Alban de Ménonville, Mardi, 16 juillet 2013

« Coup d’Etat démocratique » comme l’affirme Mounir Fakhri Abdel-Nour, dirigeant du Wafd ? En termes de changement de régime, il faudrait plutôt parler d’une ochlocratie succédant à une démocratie à peine née et tout de suite dégénérée, si l’on en croit Polybe (203 av. J.-C.) et Rousseau.

L’ochlocratie, c’est-à-dire le pouvoir de la foule (okhlos en grec). Dans cette forme de gouvernement c’est la foule qui dirige, qui impose ses choix.
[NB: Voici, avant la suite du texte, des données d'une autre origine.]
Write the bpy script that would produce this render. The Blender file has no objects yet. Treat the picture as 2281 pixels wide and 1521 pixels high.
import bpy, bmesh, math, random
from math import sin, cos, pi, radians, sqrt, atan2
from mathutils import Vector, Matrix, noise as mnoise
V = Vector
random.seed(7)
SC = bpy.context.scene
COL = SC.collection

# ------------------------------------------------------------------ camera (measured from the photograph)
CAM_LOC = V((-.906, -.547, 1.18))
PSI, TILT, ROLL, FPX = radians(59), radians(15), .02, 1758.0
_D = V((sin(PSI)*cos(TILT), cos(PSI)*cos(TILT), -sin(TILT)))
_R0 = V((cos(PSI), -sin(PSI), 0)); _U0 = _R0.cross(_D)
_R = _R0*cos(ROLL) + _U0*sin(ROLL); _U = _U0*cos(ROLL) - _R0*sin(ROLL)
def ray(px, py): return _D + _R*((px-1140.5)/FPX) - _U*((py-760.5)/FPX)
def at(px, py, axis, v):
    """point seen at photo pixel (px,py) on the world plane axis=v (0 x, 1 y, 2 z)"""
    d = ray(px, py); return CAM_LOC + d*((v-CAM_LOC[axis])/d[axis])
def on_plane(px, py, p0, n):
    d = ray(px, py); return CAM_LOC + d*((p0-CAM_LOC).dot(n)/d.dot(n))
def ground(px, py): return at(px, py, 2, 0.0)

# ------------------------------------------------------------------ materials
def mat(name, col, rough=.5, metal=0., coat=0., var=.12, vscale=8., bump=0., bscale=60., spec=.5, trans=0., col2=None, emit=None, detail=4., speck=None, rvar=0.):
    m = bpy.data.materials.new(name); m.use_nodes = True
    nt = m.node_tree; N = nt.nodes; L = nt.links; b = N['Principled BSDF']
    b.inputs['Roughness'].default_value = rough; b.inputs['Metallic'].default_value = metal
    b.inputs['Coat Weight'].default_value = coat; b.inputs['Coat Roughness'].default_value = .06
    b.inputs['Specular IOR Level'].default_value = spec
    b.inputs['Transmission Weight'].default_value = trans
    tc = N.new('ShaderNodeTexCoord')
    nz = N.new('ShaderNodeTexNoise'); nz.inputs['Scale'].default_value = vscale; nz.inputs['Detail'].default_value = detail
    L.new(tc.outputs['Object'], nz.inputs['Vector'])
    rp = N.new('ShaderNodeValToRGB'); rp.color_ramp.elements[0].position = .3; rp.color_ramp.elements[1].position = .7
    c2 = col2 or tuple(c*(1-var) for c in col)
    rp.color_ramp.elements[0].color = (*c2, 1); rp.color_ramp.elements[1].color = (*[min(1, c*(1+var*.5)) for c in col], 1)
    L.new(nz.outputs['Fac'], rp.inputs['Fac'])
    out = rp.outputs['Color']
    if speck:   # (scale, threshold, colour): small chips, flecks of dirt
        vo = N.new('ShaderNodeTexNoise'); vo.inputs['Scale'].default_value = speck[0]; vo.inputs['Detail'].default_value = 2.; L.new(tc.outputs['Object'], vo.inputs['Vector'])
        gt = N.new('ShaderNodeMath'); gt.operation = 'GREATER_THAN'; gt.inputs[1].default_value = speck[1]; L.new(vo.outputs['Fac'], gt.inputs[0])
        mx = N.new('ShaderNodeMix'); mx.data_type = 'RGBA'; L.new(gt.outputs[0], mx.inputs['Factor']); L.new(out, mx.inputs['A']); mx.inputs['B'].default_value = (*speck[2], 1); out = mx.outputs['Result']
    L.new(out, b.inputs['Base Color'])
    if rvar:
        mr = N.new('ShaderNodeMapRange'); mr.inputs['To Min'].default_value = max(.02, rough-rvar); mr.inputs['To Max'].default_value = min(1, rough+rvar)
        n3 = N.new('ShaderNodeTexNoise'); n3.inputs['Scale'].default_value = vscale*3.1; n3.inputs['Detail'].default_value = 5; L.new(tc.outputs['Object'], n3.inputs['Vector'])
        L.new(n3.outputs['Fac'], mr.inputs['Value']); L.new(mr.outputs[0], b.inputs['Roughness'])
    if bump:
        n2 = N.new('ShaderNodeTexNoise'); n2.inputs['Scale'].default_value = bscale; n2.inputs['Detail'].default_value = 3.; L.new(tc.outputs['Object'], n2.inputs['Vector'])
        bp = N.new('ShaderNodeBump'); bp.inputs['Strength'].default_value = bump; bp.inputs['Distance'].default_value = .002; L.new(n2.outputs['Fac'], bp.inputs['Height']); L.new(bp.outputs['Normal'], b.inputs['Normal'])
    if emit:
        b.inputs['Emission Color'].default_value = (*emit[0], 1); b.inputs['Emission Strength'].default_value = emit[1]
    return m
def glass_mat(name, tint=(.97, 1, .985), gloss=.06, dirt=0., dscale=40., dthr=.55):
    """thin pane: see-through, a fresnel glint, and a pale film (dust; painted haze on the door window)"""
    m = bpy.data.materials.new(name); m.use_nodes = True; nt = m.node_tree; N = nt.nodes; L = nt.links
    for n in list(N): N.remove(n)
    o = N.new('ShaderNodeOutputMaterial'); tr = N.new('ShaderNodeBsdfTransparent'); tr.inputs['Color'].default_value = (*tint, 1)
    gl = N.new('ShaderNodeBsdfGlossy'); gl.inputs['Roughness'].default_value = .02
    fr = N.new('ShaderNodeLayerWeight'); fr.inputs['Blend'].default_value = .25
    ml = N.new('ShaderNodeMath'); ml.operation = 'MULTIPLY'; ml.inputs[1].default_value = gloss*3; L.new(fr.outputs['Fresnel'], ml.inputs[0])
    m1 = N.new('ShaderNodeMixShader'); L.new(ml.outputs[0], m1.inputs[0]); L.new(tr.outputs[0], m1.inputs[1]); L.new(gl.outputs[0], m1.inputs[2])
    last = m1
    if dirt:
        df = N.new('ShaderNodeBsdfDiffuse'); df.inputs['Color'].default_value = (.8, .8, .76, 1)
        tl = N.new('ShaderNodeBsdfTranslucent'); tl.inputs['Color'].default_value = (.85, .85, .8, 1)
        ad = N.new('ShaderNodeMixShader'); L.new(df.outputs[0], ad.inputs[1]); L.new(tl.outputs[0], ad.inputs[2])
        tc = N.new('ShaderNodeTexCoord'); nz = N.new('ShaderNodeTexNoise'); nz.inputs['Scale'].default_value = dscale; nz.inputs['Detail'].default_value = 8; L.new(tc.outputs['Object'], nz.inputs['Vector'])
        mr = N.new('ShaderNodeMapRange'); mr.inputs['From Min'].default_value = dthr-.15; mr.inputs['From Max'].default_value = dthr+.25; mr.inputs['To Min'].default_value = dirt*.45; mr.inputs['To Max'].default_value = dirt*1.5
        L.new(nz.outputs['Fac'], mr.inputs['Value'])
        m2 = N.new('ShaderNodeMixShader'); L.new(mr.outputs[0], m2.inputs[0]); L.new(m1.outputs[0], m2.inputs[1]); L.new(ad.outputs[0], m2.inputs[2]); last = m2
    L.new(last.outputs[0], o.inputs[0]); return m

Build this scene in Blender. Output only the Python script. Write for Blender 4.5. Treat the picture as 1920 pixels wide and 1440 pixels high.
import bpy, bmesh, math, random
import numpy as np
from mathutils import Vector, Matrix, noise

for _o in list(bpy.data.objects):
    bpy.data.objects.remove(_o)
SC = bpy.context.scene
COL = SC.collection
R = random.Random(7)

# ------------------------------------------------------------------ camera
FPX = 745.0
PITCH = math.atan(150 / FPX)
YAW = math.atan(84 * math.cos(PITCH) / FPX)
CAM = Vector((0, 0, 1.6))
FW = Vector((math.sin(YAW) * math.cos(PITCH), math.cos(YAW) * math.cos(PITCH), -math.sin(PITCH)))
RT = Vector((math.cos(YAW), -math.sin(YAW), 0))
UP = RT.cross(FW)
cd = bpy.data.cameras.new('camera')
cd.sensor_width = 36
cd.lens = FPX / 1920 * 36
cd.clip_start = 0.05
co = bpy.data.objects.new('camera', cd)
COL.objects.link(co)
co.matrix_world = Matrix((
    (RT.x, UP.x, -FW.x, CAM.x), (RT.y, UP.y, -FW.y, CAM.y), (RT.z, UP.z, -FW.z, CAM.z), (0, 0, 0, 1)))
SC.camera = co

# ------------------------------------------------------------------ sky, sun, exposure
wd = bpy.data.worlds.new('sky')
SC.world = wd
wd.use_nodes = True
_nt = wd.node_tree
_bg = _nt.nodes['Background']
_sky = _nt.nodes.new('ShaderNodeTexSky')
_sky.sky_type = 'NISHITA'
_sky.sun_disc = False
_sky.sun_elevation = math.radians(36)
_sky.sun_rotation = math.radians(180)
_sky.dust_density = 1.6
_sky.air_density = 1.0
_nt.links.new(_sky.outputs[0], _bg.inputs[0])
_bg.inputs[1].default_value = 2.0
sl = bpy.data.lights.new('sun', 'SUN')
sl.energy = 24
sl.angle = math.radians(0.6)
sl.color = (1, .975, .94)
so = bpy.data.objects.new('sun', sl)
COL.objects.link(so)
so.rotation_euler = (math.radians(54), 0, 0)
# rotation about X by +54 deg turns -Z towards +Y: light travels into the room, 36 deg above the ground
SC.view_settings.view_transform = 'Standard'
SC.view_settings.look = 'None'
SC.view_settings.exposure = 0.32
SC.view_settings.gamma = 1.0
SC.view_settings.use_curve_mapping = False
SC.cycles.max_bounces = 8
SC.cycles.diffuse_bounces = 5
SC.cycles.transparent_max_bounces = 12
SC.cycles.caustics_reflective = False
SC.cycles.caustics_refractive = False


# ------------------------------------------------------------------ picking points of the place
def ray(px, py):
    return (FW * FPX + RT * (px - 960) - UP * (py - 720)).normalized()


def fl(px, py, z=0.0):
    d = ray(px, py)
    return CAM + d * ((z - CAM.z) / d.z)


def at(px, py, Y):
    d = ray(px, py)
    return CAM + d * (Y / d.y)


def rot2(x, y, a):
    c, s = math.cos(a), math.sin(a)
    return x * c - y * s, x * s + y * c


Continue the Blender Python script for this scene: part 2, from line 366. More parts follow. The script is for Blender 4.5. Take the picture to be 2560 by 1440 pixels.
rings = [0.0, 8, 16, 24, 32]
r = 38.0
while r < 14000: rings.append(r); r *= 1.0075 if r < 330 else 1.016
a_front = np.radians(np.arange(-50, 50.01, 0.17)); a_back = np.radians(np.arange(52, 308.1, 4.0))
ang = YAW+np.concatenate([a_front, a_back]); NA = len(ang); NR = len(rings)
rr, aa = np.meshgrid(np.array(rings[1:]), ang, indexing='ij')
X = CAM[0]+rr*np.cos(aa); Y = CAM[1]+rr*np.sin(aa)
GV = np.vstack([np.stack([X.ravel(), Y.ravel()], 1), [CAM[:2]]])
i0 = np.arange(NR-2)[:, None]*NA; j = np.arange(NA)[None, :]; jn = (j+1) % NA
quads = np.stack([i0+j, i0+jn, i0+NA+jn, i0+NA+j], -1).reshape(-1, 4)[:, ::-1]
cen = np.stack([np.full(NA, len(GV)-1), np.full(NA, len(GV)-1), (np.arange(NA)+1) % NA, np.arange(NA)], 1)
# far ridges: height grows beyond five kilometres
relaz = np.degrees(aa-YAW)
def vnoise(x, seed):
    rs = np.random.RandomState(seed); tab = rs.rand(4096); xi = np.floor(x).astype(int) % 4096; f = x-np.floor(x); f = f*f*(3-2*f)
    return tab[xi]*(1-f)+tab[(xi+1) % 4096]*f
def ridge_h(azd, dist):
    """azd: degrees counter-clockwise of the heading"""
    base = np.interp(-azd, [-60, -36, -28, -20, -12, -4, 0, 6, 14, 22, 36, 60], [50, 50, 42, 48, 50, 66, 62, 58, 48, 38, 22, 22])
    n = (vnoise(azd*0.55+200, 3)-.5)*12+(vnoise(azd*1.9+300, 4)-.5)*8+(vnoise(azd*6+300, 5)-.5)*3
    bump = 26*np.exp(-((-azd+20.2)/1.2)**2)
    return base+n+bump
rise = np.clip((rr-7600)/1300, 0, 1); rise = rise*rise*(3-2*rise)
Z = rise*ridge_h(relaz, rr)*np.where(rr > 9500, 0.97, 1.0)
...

Reste à les appliquer comme semble avoir fait l’armée en démettant Mohamad Morsi après avoir démis Hosni Moubarak, suite à de vastes manifestations.

Si le terme ochlocratie a toujours pris des connotations péjoratives, c’est que la foule n’est pas une entité réfléchie ou pondérée. Elle est influencée par des acteurs internes, manipulée dans l’intérêt de certains. Dans la foule, il y a des leaders, qui en l’occurrence volent haut dans le ciel avec de grands drapeaux. L’ochlocratie c’est le pouvoir de ceux qui se montrent, de ceux qui crient pour prouver qu’ensemble ils sont plus forts. L’intérêt commun est exclu de cette notion. Il faut parler d’intérêt de groupe et certainement pas de l’intérêt général de la nation qui, lui, nécessite sagesse et réflexion.

L’ochlocratie est une forme de démocratie en perdition, de démocratie chaotique où les règles communes acceptées par le peuple (comme la Constitution ou le système électoral) sont défaites par la volonté d’une foule dans toute sa spontanéité. Dans l’excellent L’Art politique chez Machiavel de Gérard Colonna d’Istria et Roland Frapet, les auteurs notent qu’elle est la dernière des six stades de régimes politiques qui, selon Polybe, se succèdent toujours. Après la monarchie vient la tyrannie, l’aristocratie, l’oligarchie, la démocratie et enfin l’ochlocratie.

Mais, disent les auteurs, « il n’est pas impossible de concevoir que de l’ochlocratie surgisse spontanément un roi qui maîtrise la populace et restaure l’ordre et la vertu ». Un autre cycle débuterait alors. Personne ne sait cependant si, pour Polybe, un général pourrait faire office de roi. Chez Rousseau, l’ochlocratie c’est, comme on peut le constater jour après jour, une démocratie sans règle ni morale où le bien commun n’est autre que les aspirations passagères d’une foule en liesse oubliant, entourée de la multitude de ses pairs, qu’elle ne représente pas la nation tout entière. C’est le dernier et pire stade naturel de l’évolution politique, le stade d’une démocratie dégénérée avant la reprise, elle aussi naturelle pour Polybe, du premier stade : le retour du monarque.